I can count on maybe one finger an example of an autocrat who willingly surrendered their authority and allowed transition of power away from themselves or their allies in the modern era. I can think of like a dozen that went the other way once the opportunity arose.

I guess there was some nonzero probability that Xi stepped down and/or would allow some reforms to occur, and the market finally gave up on those when they didn't manifest.

CCP has famously opaque structure, so it was not necessarily even about Xi "voluntarily stepping down" but maybe being forced by some players to share some power or tolerate some ideas he opposes. The power struggles inside Zhongnanhai would probably fill whole spy libraries, it is insane what is going on in there. If you follow China watchers you will see lengthy analysis of things like what can be the meaning if Xi having two cups of tea in front of him when everybody else has just one. So even if to the outsiders some things like order of seats or looks of congress members may seem innocuous, it is the only signal available given that things like "voting" are well known sham.

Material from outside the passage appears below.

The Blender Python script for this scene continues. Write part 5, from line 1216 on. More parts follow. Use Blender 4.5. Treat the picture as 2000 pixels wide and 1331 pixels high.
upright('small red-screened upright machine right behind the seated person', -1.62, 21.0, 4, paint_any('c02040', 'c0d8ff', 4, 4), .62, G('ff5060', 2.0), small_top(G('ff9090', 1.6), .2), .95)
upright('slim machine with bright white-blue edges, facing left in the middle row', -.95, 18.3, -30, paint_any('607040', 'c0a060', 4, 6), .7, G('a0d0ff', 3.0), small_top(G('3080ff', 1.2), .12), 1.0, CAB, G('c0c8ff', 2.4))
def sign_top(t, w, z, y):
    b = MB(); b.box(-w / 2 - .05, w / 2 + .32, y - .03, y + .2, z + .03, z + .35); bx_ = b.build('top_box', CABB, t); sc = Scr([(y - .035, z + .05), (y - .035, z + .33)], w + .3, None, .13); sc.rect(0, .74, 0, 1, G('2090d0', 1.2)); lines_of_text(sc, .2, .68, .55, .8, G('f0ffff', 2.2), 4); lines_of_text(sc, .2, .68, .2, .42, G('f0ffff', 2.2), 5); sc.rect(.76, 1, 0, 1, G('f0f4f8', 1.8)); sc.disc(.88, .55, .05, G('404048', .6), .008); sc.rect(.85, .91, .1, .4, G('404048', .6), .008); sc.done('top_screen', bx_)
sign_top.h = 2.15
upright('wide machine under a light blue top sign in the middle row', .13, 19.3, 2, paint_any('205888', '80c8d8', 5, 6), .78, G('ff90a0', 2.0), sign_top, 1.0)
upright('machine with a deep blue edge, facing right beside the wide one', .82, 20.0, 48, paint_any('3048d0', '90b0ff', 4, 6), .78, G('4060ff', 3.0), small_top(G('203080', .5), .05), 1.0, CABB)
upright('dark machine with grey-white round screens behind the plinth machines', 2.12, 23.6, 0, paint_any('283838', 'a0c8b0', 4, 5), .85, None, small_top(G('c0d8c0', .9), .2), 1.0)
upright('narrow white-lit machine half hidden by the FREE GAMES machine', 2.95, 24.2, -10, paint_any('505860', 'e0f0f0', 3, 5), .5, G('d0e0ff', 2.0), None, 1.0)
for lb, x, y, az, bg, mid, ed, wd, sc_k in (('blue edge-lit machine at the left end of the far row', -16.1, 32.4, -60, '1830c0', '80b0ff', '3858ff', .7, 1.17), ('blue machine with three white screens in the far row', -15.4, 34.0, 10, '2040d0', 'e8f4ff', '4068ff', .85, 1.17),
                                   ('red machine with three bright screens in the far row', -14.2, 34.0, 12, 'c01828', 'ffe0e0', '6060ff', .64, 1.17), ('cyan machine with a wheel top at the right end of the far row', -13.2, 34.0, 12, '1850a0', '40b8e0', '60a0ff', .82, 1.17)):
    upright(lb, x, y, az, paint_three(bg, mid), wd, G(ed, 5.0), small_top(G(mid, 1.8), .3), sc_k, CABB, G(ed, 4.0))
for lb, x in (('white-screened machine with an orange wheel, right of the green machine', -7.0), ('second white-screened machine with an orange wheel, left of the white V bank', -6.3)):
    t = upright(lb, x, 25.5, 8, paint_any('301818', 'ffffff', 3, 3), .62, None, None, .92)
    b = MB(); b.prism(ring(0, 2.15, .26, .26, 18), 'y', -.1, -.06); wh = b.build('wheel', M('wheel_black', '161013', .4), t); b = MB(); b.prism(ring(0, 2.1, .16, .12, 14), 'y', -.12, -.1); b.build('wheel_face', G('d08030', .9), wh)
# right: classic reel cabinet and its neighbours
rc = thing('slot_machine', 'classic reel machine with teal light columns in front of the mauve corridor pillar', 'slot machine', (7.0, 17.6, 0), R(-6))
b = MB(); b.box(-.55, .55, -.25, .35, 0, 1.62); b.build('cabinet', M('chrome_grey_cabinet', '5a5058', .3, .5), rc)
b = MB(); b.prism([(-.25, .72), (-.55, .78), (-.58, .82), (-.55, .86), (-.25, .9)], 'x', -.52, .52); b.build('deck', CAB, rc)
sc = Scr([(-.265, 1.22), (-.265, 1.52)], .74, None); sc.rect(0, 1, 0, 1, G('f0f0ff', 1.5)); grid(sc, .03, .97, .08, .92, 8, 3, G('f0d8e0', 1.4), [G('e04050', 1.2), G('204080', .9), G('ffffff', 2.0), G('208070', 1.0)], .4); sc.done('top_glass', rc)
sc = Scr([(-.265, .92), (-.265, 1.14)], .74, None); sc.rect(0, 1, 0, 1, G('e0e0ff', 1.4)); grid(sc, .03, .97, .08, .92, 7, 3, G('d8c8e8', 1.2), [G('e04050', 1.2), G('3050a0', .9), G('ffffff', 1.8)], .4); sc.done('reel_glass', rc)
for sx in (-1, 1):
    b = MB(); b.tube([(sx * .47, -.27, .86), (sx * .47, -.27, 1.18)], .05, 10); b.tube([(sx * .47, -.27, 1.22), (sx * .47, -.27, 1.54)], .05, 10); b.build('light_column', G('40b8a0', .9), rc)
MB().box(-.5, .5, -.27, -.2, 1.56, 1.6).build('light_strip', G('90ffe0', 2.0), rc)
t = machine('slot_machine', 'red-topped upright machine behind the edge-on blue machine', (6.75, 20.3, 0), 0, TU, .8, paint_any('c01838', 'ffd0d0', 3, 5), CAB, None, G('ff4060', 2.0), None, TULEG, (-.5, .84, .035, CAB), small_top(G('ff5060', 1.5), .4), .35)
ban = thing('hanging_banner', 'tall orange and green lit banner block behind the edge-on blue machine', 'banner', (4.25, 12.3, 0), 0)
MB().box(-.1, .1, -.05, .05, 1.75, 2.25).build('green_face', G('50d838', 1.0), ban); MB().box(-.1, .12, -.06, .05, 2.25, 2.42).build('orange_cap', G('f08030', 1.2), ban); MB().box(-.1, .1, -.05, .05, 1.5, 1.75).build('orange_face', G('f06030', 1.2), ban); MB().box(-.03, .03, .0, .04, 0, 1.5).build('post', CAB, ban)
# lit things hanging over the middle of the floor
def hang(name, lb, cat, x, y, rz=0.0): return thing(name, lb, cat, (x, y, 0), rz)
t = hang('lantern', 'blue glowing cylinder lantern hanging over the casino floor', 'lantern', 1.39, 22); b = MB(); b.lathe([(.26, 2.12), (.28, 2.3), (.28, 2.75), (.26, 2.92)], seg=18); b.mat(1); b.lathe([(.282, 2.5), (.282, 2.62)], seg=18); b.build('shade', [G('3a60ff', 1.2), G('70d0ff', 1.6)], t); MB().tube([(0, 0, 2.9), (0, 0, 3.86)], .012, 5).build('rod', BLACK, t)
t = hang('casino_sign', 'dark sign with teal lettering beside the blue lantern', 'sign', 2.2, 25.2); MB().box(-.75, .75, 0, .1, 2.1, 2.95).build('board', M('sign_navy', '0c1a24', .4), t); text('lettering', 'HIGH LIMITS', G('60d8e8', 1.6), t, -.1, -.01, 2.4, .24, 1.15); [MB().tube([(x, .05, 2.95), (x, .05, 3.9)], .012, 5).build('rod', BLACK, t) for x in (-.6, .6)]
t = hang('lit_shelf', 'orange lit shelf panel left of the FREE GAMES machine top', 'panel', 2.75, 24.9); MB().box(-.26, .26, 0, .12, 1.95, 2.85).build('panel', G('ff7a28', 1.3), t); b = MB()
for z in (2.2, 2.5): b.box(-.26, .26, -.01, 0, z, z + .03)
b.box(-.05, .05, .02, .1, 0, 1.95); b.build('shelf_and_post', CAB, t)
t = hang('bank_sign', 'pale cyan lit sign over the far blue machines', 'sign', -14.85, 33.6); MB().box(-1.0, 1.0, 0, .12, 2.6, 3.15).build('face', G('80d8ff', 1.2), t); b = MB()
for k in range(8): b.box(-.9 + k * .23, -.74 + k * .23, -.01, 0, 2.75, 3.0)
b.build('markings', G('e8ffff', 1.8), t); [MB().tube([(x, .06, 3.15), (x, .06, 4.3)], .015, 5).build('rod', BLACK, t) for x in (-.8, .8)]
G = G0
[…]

Also it has to be said that Xi is only seventh leader of CCP after Mao Zedong and since the reign of Deng Xiaoping the CCP established the system of collective leadership exactly to prevent one dictator to amass power similar to Mao. So in fact it happened in the past that even leaders with total political authority capable of implementing superauthoritarian ideas like one child policy were sharing the power and they were willing to hand the power over to the next chairman. In exchange they had certain level of safety, respect and comfort after they transfered the power. The result of this congress shows that collective leadership is a thing of the past.